2. Het beroep van verzoekers zal (gelijktijdig met de beroepen in de zaken SHE 19/2944 en SHE 19/2958 en de beroepen tegen twee andere watervergunningen) worden behandeld op een zitting van de meervoudige kamer. De planning was dat de zaken op de zitting van 11 februari 2020 zouden worden behandeld. Door omstandigheden heeft deze zitting geen doorgang kunnen vinden. De behandeling daarvan zal op korte termijn opnieuw worden gepland.
3. De voorzieningenrechter zal beoordelen of hangende de behandeling van de hoofdzaak tot aan de zitting van de meervoudige kamer een voorlopige voorziening moet worden getroffen. De voorzieningenrechter geeft ook in deze uitspraak géén oordeel over de vraag of verzoekers belanghebbende zijn en of de normen waar verzoekers zich op beroepen strekken tot bescherming van hun belangen.
4. De voorzieningenrechter gaat uit van de volgende feiten.
  • Onderdeel van de Nieuwe Verbinding N69 is het realiseren van mitigerende maatregelen in de Keersopperbeemden.
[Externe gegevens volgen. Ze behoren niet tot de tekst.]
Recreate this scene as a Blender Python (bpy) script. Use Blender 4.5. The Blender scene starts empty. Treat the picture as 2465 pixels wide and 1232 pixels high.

Het betreft het verondiepen en verlemen van de KS70 over een lengte van 250 m en het plaatsen van een stuw en duiker in de beschermingszone.
  • De werkzaamheden aan de KS70 zijn begin december 2019 aangevangen, maar zijn gestaakt omdat de kweldruk heel hoog was. Daarvoor is een volgens vergunninghoudster een oplossing gevonden, zodat de werkzaamheden weer kunnen worden gestart. Er wordt niet meer ontgraven, maar de bentonietmatten, verzwaard met grind, worden direct op de bodem gelegd.
5. Verzoekers leggen aan het verzoek ten grondslag dat door de werkzaamheden aan de KS70 de hydrologische situatie ter plaatse verandert en dat de kweldruk zich meer openbaart aan de oostzijde van de Keersop op hun percelen en verontreinigd kwelwater mogelijk ter plaatse weer in de lager gelegen Keersop komt. Verzoekers vinden dat er eerst duidelijkheid dient te worden verkregen over de risico’s van de mogelijke verontreinigen van het grondwater tot op grotere diepte, die samenhangen met de gesloten stortplaats aan de Victoriedijk.
6. Ter zitting heeft derde-partij toegelicht dat de mitigerende maatregelen twee jaar operationeel moeten zijn voordat er verkeer over de Nieuwe Verbinding N69 mag. De opening van de N69 is gepland voor eind 2021. In verband hiermee is het van belang om op korte termijn een aanvang te kunnen maken met de werkzaamheden aan de KS70.
7. De voorzieningenrechter stelt voorop dat deze procedure zich niet leent voor een definitieve beoordeling van de rechtmatigheid van de door verweerder verleende watervergunning. De voorzieningenrechter acht het voldoende aannemelijk dat door de vernatting van de Keersopperbeemden veeleer sprake zal zijn van een wijziging in de stromingsrichting van het grondwater, waardoor de door verzoekers gevreesde verontreiniging vooralsnog niet aan de orde kan zijn. Of daadwerkelijk moet worden gevreesd voor verontreiniging door grondwater afkomstig van de gesloten stortplaats blijft in deze procedure, die ziet op de periode tot aan de door de rechtbank te houden zitting in de hoofdzaak, buiten beschouwing.
8. Gelet op het grote maatschappelijke belang dat is gediend met het hervatten van de werkzaamheden, ziet de voorzieningenrechter, na afweging van alle betrokken belangen, geen aanleiding om een voorlopige voorziening te treffen tot de behandeling van de hoofdzaak. Mocht de behandeling van de hoofdzaak daartoe aanleiding geven, dan kan de rechtbank, ambtshalve, in die procedure een voorlopige voorziening treffen.
9. De voorzieningenrechter wijst het verzoek af. Voor een proceskostenveroordeling bestaat geen aanleiding.

Beslissing

De voorzieningenrechter wijst het verzoek om voorlopige voorziening af.
Deze uitspraak is gedaan door mr. D.J. de Lange, voorzieningenrechter, in aanwezigheid van A.J.H. van der Donk, griffier. De uitspraak is in het openbaar geschied op 2 maart 2020.
griffier voorzieningenrechter
Afschrift verzonden aan partijen op:

Rechtsmiddel

Tegen deze uitspraak staat geen rechtsmiddel open.